Okay wait, I’m lost. Smallest angled line means what? And what do you mean by 3 lines away and greater than 180 degrees? (Also… won’t any 4 non parallel lines make a quadrangle? :D) I’m sure that made sense to you when you typed it but maybe you could explain it in a little clearer terms. I don’t understand what you’re suggesting, much less how to approach doing it.
Yes, any 4 non-parallel lines will make a quadrangle, but not necessarily one that surrounds your shape. To ensure that the shape is enclosed, the angles between the first line and the 4th have to total greater than 180. Think of it this way: you have a line. The next one turns just 5 deg – then next 5 more and the last just 5 more. Because the total of the angles is only 15 deg, the quad that these lines makes as somewhere off in space. It does not surround your shape. But, if the lines turn 60, 60 and 61 deg, you know that they enclose your shape because the last line has turned enough to intersect the first line “around” the shape (this is simple to draw, hard do describe).
I’m not sure if I am reading that right. It sounds like you are saying that the quadrangle closest to a rectangle would be the smallest possible area. That’s clearly not true; the smallest rectangle for a trapezoid or parallelogram shape contains a lot of extra space. If this WERE true there would be no point in what I’m doing, and I would be best off just using the optimal bbox solution you provided
Almost. The quad made up of the lines tangent to convex hull closest to a rectangle will give you the smallest ares (those are the lines you’ve already calculated, right?).
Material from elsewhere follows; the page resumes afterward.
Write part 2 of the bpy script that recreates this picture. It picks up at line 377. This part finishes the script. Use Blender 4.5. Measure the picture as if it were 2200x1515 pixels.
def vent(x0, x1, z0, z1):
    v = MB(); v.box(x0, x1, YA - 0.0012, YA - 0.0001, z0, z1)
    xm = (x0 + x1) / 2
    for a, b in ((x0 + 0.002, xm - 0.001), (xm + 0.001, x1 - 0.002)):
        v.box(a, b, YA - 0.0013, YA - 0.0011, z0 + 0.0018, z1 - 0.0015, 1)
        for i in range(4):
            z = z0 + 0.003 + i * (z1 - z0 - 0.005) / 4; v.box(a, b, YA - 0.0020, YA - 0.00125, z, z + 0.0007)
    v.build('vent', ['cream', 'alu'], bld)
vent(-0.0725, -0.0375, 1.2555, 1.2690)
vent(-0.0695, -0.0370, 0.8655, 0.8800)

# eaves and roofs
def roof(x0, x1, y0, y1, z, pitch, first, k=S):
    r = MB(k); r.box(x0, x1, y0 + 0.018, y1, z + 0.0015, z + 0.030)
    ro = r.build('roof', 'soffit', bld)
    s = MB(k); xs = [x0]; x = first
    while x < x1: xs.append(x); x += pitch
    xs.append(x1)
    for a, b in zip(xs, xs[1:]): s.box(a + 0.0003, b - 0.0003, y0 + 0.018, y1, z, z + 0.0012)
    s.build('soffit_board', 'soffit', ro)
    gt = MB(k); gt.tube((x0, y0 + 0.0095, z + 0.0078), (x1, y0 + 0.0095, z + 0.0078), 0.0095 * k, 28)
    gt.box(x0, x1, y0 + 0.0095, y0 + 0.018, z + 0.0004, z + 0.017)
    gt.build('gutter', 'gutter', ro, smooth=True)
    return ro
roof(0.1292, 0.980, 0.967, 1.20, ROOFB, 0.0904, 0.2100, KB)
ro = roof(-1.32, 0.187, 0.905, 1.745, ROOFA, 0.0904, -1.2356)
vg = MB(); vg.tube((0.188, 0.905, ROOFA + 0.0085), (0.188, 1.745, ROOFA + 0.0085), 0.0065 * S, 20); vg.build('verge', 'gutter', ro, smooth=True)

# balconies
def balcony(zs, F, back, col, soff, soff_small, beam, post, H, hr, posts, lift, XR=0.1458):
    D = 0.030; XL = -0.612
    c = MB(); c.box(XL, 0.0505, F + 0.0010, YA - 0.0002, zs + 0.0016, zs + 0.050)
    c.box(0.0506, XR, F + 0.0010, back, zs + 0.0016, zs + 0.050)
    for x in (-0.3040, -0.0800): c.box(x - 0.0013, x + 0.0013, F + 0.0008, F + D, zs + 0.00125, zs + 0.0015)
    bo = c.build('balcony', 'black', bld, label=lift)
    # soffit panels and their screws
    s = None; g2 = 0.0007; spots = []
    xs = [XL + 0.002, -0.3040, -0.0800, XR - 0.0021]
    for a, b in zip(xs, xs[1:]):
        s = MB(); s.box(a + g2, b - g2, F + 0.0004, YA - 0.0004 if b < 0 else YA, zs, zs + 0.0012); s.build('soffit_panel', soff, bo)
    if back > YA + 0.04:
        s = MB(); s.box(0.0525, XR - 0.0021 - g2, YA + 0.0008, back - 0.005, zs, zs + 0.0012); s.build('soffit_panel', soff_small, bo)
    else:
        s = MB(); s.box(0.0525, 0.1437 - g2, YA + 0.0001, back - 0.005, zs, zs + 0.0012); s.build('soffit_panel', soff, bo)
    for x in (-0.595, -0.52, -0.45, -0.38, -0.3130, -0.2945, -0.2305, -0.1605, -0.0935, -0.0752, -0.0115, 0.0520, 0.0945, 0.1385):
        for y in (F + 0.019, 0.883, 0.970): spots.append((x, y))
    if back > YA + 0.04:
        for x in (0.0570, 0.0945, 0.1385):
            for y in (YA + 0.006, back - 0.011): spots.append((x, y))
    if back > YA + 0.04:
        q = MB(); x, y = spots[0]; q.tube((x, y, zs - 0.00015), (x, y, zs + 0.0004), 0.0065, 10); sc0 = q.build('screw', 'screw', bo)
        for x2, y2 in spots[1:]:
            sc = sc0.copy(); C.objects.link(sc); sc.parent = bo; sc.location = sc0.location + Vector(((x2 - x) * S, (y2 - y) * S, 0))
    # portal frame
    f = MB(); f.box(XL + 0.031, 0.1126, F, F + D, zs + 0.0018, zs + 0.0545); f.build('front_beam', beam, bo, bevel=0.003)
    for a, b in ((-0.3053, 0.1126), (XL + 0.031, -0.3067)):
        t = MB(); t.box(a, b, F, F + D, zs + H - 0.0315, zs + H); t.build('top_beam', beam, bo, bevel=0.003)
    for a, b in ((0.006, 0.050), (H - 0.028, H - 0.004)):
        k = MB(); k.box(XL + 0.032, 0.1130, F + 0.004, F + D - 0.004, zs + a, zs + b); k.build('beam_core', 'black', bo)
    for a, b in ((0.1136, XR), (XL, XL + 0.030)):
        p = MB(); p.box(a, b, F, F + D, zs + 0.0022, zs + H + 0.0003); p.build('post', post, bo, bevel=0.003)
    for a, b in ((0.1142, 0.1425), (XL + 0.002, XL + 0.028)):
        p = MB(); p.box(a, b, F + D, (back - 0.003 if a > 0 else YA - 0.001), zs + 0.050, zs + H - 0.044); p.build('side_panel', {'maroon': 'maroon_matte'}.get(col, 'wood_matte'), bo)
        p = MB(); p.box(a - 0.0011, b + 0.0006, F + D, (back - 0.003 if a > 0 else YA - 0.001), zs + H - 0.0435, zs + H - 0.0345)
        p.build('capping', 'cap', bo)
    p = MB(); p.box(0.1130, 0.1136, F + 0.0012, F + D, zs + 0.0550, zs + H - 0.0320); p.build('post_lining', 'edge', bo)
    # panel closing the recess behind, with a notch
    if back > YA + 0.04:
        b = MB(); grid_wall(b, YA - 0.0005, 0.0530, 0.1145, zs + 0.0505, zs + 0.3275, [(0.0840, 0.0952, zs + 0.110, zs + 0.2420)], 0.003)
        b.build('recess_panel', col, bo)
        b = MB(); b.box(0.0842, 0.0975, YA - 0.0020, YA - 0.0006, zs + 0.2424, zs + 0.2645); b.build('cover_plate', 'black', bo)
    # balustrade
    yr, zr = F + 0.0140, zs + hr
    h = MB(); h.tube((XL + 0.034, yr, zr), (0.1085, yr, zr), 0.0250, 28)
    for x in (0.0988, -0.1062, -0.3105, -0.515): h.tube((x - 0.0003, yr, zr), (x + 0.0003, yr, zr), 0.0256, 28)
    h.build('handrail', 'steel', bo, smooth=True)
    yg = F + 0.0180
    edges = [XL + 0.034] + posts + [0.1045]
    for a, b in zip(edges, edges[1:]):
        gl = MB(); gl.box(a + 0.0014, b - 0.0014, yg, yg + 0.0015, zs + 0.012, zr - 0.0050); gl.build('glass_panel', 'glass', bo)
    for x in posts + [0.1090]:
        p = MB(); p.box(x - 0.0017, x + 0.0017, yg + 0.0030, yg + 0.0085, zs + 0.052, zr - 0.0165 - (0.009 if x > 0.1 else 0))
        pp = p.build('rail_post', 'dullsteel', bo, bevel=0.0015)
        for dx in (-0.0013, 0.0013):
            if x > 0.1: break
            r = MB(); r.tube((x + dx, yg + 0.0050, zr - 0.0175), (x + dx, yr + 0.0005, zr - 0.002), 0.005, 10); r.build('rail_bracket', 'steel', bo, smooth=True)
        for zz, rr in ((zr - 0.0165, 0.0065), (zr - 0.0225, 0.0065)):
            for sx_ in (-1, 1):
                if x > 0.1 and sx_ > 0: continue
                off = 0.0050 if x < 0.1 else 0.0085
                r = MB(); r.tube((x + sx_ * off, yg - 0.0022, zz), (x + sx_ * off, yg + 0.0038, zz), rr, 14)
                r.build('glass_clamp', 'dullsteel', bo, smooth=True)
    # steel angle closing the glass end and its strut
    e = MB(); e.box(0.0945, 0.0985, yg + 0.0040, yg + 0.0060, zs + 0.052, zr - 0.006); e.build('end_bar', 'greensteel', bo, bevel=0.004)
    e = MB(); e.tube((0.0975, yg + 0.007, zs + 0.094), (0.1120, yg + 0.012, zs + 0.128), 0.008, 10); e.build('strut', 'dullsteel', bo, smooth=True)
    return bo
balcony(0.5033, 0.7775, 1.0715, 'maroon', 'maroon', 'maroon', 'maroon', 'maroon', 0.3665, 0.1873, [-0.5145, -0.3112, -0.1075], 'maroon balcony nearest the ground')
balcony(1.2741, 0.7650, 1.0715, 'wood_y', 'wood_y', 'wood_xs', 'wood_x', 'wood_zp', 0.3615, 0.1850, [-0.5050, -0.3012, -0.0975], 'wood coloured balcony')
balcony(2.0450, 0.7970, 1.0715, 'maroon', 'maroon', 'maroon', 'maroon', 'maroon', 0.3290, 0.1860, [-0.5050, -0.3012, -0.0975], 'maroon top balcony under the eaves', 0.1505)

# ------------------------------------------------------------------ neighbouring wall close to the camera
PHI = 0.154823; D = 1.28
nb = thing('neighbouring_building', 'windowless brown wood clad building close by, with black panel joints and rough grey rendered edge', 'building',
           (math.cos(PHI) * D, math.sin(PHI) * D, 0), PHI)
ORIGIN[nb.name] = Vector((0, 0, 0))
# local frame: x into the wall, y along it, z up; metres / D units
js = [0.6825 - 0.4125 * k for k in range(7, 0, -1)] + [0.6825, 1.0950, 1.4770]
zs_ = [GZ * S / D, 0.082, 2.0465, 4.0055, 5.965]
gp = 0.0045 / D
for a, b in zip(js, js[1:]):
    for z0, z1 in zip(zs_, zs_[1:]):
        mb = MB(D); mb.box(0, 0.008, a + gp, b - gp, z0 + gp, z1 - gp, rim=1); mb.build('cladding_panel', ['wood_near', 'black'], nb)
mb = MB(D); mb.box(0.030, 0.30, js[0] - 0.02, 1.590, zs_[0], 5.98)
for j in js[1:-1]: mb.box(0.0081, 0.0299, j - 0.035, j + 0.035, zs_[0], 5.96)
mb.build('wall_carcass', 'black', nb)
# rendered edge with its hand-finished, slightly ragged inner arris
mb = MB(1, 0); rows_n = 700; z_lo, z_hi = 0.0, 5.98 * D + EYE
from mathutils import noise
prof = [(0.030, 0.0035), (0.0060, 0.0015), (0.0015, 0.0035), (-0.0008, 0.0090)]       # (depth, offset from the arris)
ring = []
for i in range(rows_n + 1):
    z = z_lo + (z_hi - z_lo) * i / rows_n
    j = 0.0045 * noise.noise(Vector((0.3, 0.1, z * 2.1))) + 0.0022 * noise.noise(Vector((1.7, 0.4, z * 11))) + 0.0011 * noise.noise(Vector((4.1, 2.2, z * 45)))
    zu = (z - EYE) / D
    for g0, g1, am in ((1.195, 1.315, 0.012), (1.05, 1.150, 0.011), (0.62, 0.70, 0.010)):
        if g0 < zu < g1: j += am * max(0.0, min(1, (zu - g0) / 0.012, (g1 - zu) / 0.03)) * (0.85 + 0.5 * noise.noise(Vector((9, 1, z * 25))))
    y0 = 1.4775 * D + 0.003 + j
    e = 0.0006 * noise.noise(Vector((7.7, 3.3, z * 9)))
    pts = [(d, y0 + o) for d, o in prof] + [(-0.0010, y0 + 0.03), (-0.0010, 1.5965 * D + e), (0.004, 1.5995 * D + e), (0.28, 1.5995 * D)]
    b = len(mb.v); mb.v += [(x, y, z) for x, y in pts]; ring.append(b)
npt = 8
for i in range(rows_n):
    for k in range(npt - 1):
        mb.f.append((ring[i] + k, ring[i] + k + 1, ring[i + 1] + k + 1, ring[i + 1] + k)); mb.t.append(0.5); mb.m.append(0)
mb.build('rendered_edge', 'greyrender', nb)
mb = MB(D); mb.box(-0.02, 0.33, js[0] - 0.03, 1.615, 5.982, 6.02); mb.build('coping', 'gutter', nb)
So in your parallelogram example, the rectangle you describe won’t even be considered because it uses lines that aren’t tangent to the hull. The 4 lines that make up the parallelogram are the only lines considered so the parallelogram itself is the best quad (trivially).
But this holds true for more complex shapes:
- find the lines tangent to the convex hull (which you’ve already done)
- calculate the differences in angle between the lines
- find the 4 lines whose 4 angles deviate from 90 deg the least and you’ve got your best quad
I don’t have time today, but maybe tonight I’ll bang out some maxstript to do this.
I’d very much appreciate it if you get the chance. Now I understand most of what you were saying, but still can’t figure out how to make the jump from here to there…
Unfortunately my theory was wrong. The closest quad to a rect does not guarantee the smallest area. See this shape as an example:
___
| \
| \
| \
| \
| |
--------
Yeah, I thought that sounded too convenient to be true…
Anyway, it sounded like you had an idea for determining which combinations of four lines fully surround the polygon. If you could show me how to script that, I would very much appreciate it, since I think that’s all I still need.